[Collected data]
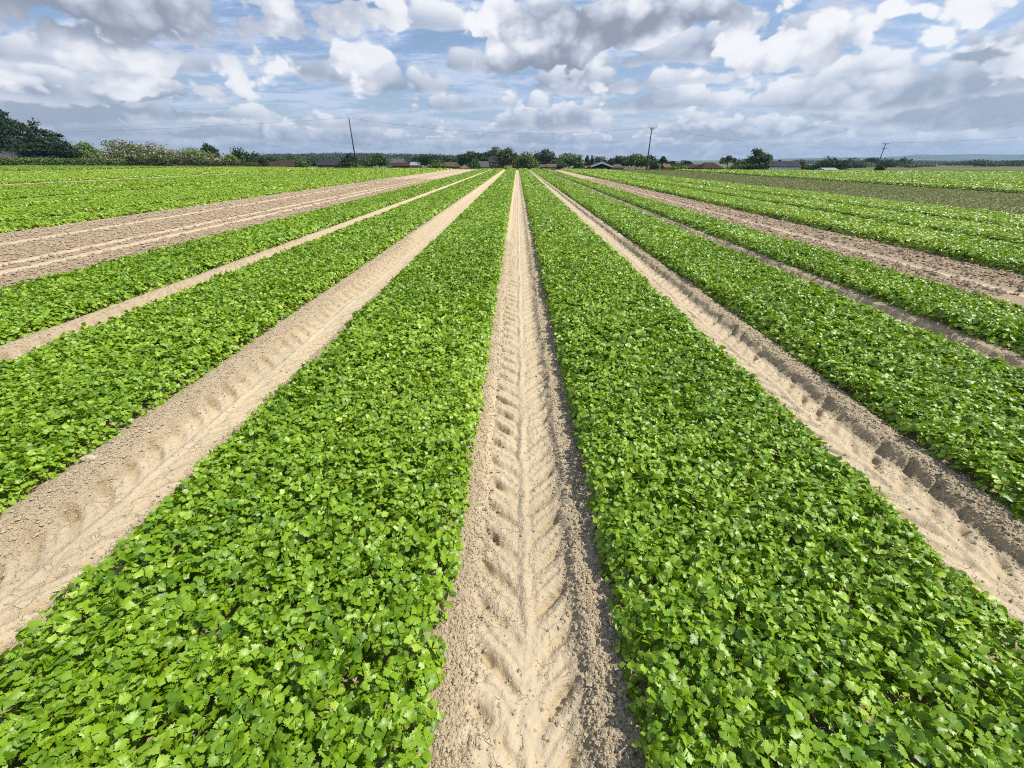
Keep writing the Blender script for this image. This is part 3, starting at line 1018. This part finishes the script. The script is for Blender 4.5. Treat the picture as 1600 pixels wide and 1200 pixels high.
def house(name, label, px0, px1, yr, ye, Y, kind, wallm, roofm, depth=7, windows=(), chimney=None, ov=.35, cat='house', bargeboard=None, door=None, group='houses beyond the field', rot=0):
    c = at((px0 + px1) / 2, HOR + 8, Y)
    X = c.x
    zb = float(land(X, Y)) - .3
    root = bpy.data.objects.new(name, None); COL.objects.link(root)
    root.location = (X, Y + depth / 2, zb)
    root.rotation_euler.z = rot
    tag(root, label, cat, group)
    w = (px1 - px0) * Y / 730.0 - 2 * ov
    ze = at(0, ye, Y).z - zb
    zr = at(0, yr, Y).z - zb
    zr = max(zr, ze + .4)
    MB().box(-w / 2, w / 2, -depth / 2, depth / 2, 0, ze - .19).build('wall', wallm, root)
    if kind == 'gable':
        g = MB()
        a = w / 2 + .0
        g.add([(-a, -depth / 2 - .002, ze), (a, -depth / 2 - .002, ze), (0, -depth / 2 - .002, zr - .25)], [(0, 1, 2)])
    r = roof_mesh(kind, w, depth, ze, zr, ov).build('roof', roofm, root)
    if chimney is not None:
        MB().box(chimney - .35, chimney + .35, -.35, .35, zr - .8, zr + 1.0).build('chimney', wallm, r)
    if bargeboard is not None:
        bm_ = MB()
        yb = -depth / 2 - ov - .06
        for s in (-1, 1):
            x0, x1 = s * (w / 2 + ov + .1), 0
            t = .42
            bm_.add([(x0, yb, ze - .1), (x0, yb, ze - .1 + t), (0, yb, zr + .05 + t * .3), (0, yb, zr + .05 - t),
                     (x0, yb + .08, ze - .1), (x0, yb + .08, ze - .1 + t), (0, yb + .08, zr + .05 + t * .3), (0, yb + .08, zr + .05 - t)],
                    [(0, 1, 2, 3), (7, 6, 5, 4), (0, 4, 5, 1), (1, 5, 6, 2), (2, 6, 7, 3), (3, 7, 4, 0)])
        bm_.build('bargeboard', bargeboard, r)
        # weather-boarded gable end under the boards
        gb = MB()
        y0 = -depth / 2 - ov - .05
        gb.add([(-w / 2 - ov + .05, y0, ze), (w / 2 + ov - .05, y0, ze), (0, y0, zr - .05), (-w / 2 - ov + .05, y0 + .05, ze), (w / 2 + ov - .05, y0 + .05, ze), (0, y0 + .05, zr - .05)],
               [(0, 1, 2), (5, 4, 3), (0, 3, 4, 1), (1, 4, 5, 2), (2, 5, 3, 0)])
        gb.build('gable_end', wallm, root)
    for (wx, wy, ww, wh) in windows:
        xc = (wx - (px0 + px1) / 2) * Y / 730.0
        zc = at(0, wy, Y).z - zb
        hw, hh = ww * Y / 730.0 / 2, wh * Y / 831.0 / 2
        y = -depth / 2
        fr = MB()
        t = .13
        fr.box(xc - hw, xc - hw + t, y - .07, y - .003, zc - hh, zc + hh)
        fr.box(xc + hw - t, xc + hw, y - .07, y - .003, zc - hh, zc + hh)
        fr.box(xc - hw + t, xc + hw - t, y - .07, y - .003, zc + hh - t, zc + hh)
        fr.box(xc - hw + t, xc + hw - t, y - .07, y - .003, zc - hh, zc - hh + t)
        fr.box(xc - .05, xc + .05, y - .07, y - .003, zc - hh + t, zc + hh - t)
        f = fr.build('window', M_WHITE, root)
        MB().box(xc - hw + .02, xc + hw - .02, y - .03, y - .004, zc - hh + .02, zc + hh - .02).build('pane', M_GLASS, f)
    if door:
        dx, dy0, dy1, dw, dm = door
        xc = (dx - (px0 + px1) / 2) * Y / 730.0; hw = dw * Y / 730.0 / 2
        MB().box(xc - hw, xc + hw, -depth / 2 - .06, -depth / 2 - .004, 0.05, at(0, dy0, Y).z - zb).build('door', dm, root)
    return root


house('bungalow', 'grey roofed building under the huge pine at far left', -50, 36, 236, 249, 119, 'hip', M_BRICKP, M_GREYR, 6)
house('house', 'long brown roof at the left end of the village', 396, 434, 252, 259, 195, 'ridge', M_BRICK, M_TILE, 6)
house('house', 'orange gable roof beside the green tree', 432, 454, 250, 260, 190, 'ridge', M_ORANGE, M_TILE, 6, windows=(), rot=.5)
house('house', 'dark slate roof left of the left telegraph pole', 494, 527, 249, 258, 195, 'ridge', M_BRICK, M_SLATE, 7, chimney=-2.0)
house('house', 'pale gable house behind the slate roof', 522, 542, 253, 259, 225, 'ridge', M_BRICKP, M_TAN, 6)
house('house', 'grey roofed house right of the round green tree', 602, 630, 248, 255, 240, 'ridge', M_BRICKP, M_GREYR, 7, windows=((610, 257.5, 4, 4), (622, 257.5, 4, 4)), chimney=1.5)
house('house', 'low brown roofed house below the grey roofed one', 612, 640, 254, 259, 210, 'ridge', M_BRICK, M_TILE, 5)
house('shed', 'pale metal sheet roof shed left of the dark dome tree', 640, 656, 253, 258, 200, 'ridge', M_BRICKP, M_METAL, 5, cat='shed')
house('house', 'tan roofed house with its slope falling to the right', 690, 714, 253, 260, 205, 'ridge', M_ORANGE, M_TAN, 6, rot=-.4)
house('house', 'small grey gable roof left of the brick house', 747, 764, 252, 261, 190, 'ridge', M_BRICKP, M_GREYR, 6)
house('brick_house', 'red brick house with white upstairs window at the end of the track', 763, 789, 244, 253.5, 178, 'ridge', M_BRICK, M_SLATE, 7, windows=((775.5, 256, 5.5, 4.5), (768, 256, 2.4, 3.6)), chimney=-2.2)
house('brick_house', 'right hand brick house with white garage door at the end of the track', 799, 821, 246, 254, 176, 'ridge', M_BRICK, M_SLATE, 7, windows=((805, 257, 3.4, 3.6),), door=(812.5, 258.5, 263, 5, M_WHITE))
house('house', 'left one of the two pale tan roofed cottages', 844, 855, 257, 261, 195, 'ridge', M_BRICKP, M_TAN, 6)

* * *

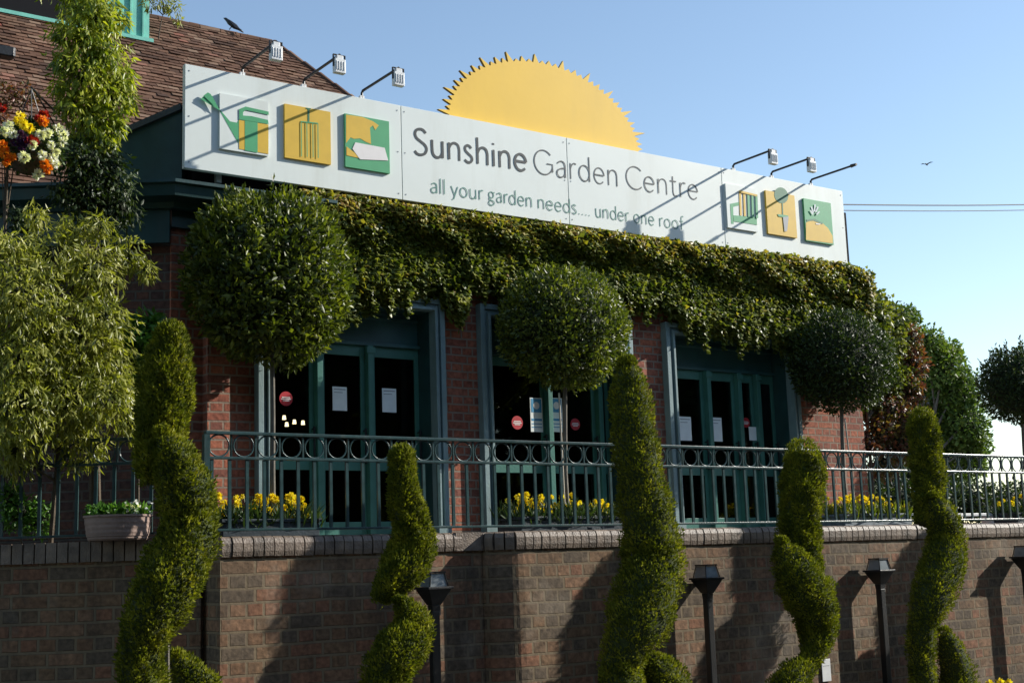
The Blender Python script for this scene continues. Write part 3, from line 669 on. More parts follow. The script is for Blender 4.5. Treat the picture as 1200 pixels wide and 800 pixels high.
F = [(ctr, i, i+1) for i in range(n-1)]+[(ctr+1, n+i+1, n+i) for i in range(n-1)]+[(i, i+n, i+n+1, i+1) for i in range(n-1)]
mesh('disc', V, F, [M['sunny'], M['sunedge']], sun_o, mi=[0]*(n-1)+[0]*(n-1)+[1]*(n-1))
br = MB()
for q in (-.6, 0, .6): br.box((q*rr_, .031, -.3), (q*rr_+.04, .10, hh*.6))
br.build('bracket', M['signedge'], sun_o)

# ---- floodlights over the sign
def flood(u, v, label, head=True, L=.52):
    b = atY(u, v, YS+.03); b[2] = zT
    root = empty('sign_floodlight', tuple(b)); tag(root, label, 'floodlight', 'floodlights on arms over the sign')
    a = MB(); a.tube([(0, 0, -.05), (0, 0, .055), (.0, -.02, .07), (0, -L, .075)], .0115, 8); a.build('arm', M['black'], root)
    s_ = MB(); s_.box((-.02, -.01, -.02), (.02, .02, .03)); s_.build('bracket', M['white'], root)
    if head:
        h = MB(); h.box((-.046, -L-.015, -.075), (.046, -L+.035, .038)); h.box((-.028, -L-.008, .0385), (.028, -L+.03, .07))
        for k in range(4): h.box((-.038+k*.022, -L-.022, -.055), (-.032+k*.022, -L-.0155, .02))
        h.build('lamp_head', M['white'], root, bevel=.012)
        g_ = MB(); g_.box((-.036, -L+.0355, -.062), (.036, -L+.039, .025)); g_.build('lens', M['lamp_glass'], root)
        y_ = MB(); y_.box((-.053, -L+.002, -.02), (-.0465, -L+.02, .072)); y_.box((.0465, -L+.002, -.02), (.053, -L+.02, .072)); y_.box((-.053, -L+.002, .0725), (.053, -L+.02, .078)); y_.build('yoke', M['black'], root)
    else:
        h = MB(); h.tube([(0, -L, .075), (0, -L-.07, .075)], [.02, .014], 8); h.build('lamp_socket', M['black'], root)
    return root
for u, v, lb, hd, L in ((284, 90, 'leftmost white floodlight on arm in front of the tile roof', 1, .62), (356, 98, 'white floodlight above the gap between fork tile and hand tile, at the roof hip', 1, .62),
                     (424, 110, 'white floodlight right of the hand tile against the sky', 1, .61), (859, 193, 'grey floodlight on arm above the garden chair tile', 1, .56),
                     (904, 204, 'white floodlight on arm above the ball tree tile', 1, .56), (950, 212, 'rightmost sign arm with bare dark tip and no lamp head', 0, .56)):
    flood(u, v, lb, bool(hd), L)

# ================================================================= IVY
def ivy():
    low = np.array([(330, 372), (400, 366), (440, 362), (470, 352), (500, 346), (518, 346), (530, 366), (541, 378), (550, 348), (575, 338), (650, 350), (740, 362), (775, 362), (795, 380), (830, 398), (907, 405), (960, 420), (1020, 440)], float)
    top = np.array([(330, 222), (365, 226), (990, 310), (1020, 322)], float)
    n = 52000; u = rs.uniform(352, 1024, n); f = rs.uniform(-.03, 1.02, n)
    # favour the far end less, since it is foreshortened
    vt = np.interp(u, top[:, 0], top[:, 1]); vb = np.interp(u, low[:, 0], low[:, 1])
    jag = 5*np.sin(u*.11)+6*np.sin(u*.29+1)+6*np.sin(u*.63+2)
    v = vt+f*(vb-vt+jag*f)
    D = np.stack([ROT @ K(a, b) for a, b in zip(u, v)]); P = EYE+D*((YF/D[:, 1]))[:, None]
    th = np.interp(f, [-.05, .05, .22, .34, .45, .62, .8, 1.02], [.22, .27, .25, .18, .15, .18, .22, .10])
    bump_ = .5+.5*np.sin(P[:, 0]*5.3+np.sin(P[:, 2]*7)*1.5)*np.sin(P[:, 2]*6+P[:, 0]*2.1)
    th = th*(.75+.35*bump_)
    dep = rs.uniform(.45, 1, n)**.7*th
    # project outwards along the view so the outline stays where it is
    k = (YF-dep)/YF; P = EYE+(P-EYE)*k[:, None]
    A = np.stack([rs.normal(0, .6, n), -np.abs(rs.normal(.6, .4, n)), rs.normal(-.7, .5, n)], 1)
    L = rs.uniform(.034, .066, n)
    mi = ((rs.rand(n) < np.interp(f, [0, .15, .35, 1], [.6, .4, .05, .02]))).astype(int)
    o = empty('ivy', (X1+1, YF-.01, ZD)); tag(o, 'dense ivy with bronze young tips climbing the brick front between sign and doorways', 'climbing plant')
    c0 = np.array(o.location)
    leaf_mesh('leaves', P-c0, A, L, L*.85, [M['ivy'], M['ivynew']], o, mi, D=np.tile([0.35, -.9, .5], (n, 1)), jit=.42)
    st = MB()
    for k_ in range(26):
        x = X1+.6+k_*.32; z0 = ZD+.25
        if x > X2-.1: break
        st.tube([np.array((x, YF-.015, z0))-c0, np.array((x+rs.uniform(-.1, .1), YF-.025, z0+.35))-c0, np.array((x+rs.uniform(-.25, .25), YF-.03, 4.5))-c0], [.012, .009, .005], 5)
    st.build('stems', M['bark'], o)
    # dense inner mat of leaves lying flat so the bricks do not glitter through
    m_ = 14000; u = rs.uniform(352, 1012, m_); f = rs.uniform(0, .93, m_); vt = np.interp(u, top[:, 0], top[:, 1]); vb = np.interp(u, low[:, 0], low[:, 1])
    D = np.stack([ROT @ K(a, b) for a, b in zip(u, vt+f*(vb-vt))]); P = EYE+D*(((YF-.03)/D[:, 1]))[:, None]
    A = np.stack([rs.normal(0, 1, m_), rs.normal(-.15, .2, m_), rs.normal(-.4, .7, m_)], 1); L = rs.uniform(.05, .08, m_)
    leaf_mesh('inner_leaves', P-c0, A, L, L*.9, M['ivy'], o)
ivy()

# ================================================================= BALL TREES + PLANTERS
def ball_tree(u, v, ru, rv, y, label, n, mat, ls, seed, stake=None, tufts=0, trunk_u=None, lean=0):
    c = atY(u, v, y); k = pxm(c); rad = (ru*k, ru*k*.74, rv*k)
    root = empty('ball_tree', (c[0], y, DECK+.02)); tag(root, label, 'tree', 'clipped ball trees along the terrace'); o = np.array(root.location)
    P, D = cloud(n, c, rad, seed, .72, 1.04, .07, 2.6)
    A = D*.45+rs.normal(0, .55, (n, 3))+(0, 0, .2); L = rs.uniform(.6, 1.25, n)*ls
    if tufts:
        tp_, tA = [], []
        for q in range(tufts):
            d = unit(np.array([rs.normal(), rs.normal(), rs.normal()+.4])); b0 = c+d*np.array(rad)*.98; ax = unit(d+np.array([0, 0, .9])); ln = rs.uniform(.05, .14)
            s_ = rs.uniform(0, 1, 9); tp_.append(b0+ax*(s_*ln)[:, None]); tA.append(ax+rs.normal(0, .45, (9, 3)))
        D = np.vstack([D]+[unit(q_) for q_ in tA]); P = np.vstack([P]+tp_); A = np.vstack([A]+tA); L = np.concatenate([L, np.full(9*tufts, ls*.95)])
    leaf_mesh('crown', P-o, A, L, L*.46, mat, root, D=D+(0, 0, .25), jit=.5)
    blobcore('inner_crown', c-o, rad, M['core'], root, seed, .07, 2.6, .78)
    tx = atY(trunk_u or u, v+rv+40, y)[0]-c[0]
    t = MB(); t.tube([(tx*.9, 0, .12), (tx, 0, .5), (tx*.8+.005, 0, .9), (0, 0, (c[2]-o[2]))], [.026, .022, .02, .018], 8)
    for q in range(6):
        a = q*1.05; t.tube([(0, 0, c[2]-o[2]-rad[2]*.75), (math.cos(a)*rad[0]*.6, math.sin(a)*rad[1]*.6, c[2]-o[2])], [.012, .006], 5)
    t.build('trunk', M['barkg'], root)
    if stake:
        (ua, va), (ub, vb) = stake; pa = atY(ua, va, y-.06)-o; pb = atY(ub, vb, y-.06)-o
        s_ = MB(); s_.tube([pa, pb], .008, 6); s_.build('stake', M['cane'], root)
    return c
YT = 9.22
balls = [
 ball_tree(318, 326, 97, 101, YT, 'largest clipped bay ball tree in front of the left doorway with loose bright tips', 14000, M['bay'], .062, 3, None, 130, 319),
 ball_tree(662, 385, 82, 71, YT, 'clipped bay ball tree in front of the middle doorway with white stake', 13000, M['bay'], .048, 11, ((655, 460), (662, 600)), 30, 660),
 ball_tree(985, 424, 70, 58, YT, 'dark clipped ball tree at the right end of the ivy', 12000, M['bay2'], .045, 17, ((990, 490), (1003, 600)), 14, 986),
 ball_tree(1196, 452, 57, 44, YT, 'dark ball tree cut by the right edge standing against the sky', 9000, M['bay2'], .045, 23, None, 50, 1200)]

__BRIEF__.
In the entries above, find each line with the word "wide" and show it.

__COMPLETED EXERCISE__.
Keep writing the Blender script for this image. This is part 3, starting at line 1018. This part finishes the script. The script is for Blender 4.5. Treat the picture as 1600 pixels wide and 1200 pixels high.
The Blender Python script for this scene continues. Write part 3, from line 669 on. More parts follow. The script is for Blender 4.5. Treat the picture as 1200 pixels wide and 800 pixels high.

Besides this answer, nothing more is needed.